Monday, January 30, 2012

Riding a Camel in a Convention Center

I had the privilege of attending the Travel & Adventure Exposition this weekend--due mostly to the fact that it was being held in the same building as the Lululemon warehouse sale and my friend found a way to get free entry. However, it was also a great opportunity to discover some new destinations, learn about exciting tour offerings and ride a camel...

Yes, you heard me right, a camel. To promote some of the safaris in Africa, one of the groups provided a real camel for people to ride. So my friend Bernice and I hit that booth first and hopped on up for a quick lap.
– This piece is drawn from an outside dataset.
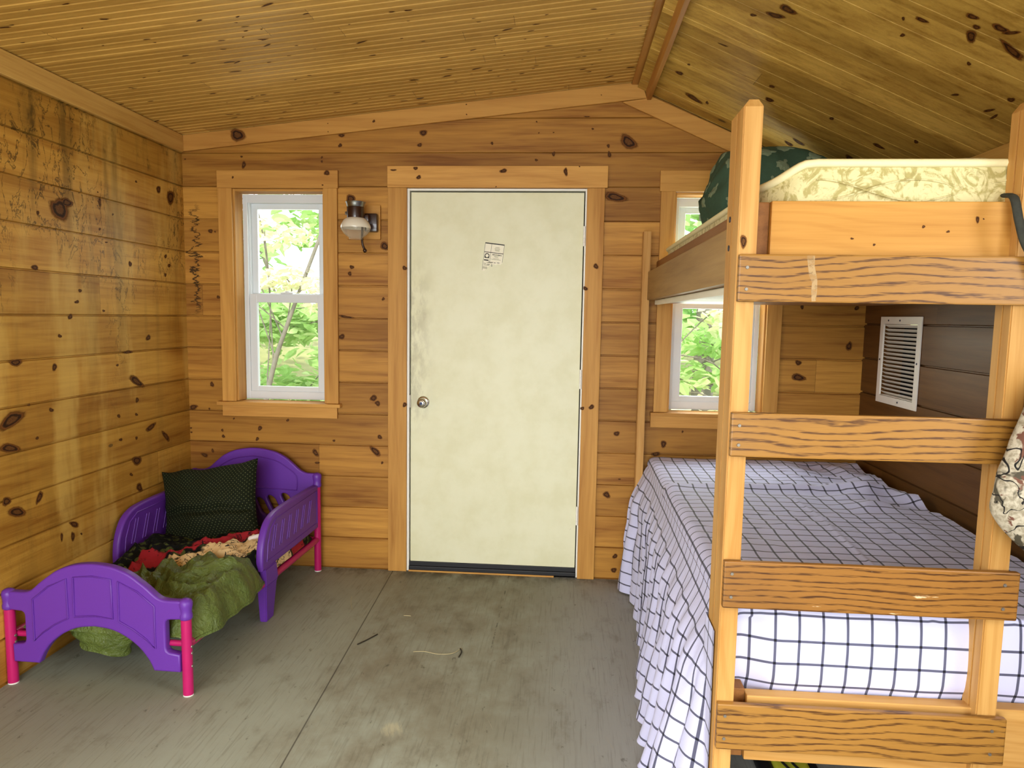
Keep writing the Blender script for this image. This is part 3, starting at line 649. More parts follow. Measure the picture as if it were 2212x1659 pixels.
trim_prism('trim_4', [(YF+.02, zr(XR)+.002), (-.02, zr(XR)+.002), (-.02, zr(XR)-.09), (YF+.02, zr(XR)-.09)], 'yz', XR-.019, XR-.001, M['trim_y'], 'pine trim board at the top of the right wall behind the bunk')
# ridge boards
bm = bmesh.new(); bm_box(bm, 1.136, 1.193, YF+.02, -.0215, 2.592, 2.604, .002)
props(obj('trim_5', bm, M['ridge_y']), 'flat pine batten lying beside the ridge board', 'trim board', kind='structure')
bm = bmesh.new(); bm_box(bm, 1.2, 1.2205, YF+.02, -.0215, 2.517, 2.62, .002)
for v in bm.verts: v.co.x += (2.6-v.co.z)*.16
bm_box(bm, 1.15, 1.17, YF-.1, .1, 2.606, 2.64)  # hidden box added to block light leaking through the ridge slit
props(obj('trim_6', bm, M['ridge_y']), 'upright pine ridge board hanging at the peak of the ceiling', 'trim board', kind='structure')

# ------------------------------------------------------------------ windows
def window(name, X0, X1, ZT, label, lefttrim, righttrim, hdr, sill, apr, knots=()):
    r = thing(name, label, 'window', ((X0+X1)/2, 0, .925), kind='structure')
    ox, oy, oz = r.location
    def bx(nm, x0, x1, y0, y1, z0, z1, mat, par=r, bev=.002):
        return box(nm, x0-ox, x1-ox, y0, y1, z0-oz, z1-oz, mat, par, bev)
    bx('window_casing', lefttrim, X0+.003, -.02, -.0012, .928, ZT, M['trim_z'])
    bx('window_casing', X1-.003, righttrim, -.02, -.0012, .928, ZT, M['trim_z'])
    bm = bmesh.new(); bm.loops.layers.color.new('k')
    bm_box(bm, hdr[0]-ox, hdr[1]-ox, -.021, -.0012, ZT-oz, 2.171-oz, .002)
    if knots: knots_into(bm, knots, lambda p, q, d: (p-ox, -.021+d, q-oz), 1, .0003)
    obj('window_header', bm, [M['trim_x'], M['knot']], r, smooth='keep')
    bx('window_sill', sill[0], sill[1], -.042, .094, .908, .927, M['trim_x'])
    bx('window_apron', apr[0], apr[1], -.02, -.0012, .846, .9075, M['trim_x'])
    bx('jamb', X0, X0+.012, -.0005, .1, .93, ZT-.001, M['trim_z']); bx('jamb', X1-.012, X1, -.0005, .1, .93, ZT-.001, M['trim_z'])
    bx('jamb', X0+.012, X1-.012, -.0005, .1, ZT-.014, ZT-.001, M['trim_x'])
    def ring(nm, x0, x1, z0, z1, w, y0, y1, par, wb=None, wt=None, bev=.003):
        bm = bmesh.new(); wb = wb or w; wt = wt or w
        bm_box(bm, x0-ox, x0+w-ox, y0, y1, z0-oz, z1-oz, bev); bm_box(bm, x1-w-ox, x1-ox, y0, y1, z0-oz, z1-oz, bev)
        bm_box(bm, x0+w-.002-ox, x1-w+.002-ox, y0+.0006, y1, z0-oz, z0+wb-oz, bev); bm_box(bm, x0+w-.002-ox, x1-w+.002-ox, y0+.0006, y1, z1-wt-oz, z1-oz, bev)
        return obj(nm, bm, M['vinyl'], par)
    a, b = X0+.0125, X1-.0125
    fr = ring('window_frame', a, b, .932, ZT-.0145, .026, .096, .168, r, .044, .046)
    for xx in (a+.026, b-.034): bx('track', xx, xx+.008, .11, .16, .97, ZT-.06, M['vinyl'], r, .001)
    up = ring('upper_sash', a+.03, b-.03, 1.496, ZT-.058, .037, .134, .156, r, .03, .032)
    bx('glass_pane', a+.064, b-.064, .143, .147, 1.524, ZT-.088, M['glass'], up, 0)
    lo = ring('lower_sash', a+.026, b-.026, .974, 1.521, .042, .103, .13, r, .03, .047)
    bx('glass_pane', a+.064, b-.064, .115, .119, 1.0, 1.477, M['glass'], lo, 0)
    bm = bmesh.new(); bm_box(bm, (a+b)/2-.035-ox, (a+b)/2+.035-ox, .096, .13, 1.52-oz, 1.531-oz, .003)
    bm_lathe(bm, [(.001, 1.531-oz), (.014, 1.531-oz), (.013, 1.538-oz), (.001, 1.539-oz)], ((a+b)/2-ox, .112, 0), 14)
    obj('sash_lock', bm, M['vinyl'], r)
    return r
window('window_1', W1[0], W1[1], 2.078, 'narrow white sash window in a pine casing left of the door', -1.0475, -.394, (-1.051, -.3885), (-1.072, -.379), (-1.049, -.402), KT2)
window('window_2', W2[0], W2[1], 2.066, 'narrow white sash window half hidden behind the bunk bed', 1.303, 1.94, (1.296, 1.947), (1.287, 1.955), (1.29, 1.945))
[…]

It was certainly a good marketing scheme, which is mostly what these conventions are anyway.

The rest of the time was spent wandering around to the different booths, hearing various pitches about what makes this destination so great, or why we should choose this tour provider, or how to enter to win a free trip. There were so many fliers, booklets, and information sheets, that before I knew it, the bag I was carrying weighed at least 10 pounds.

While I certainly received more information than I could possibly ever need, the disadvantage of these kinds of events is that you are bombarded with so much in such a short amount of time, that a lot of stuff can get lost or forgotten by the end of it. I cannot really recall half of the booths I stopped at--unless I sift through all my papers--and I know I entered a few contests, but I'm not really sure which ones they were.

I will say, however, that I gained a lot of insight about places from the representatives there, because they are the experts, and a majority of the time, they are locals. The best way to learn about a place is to talk to the people who actually live there. We got the chance to listen to a Q&A session with travel industry experts about finding the best places to eat when traveling, and the piece of advice they all gave was to find a local coffee shop and ask residents to suggest where to eat. The same goes for activities to participate in, places to see and hotels to stay at. (This is another reason I love Anthony Bourdain's show The Layover, because he talks to locals and rarely refers to travel guides or visits all the big tourist spots.)

The adventure tour booths were some of the most exciting for me to visit. One that looked interesting was Adventure Center, which offers everything from culture & history and wildlife & wilderness tours to cycling and polar voyages. Of the historical trips, Bolivia Highlights or Treasures of Turkey are the first two I would opt for. The Bolivia trip is a 12 day itinerary that explores the region's indigenous country, La Paz, Sucre, Potosi's mines and the Uyuni Salt Flats. The Turkey tour is 15 days and highlights contemporary Istanbul and the ancient remains of older civilizations at site like Troy, Gallipoli and Ephesus. For something a bit more active, the Darjeeling, Sikkam & the Singalila Ridge walking and trekking 15-day tour gives you the chance to explore Tibetan Buddhist monasteries and trek through the forests of rhododendron and magnolia to see views of the Himalayan Mountains. Another one that sounds ideal to me is the Chianti: Walking & Wine tour, a week long stroll through Southern Tuscany's hilltop villages and vineyards.

For my first travel expo, I would say it was a success, though slightly crowded and hectic. I hope to frequent more of these in the future, perhaps when I have established myself more as a travel writer and analyst.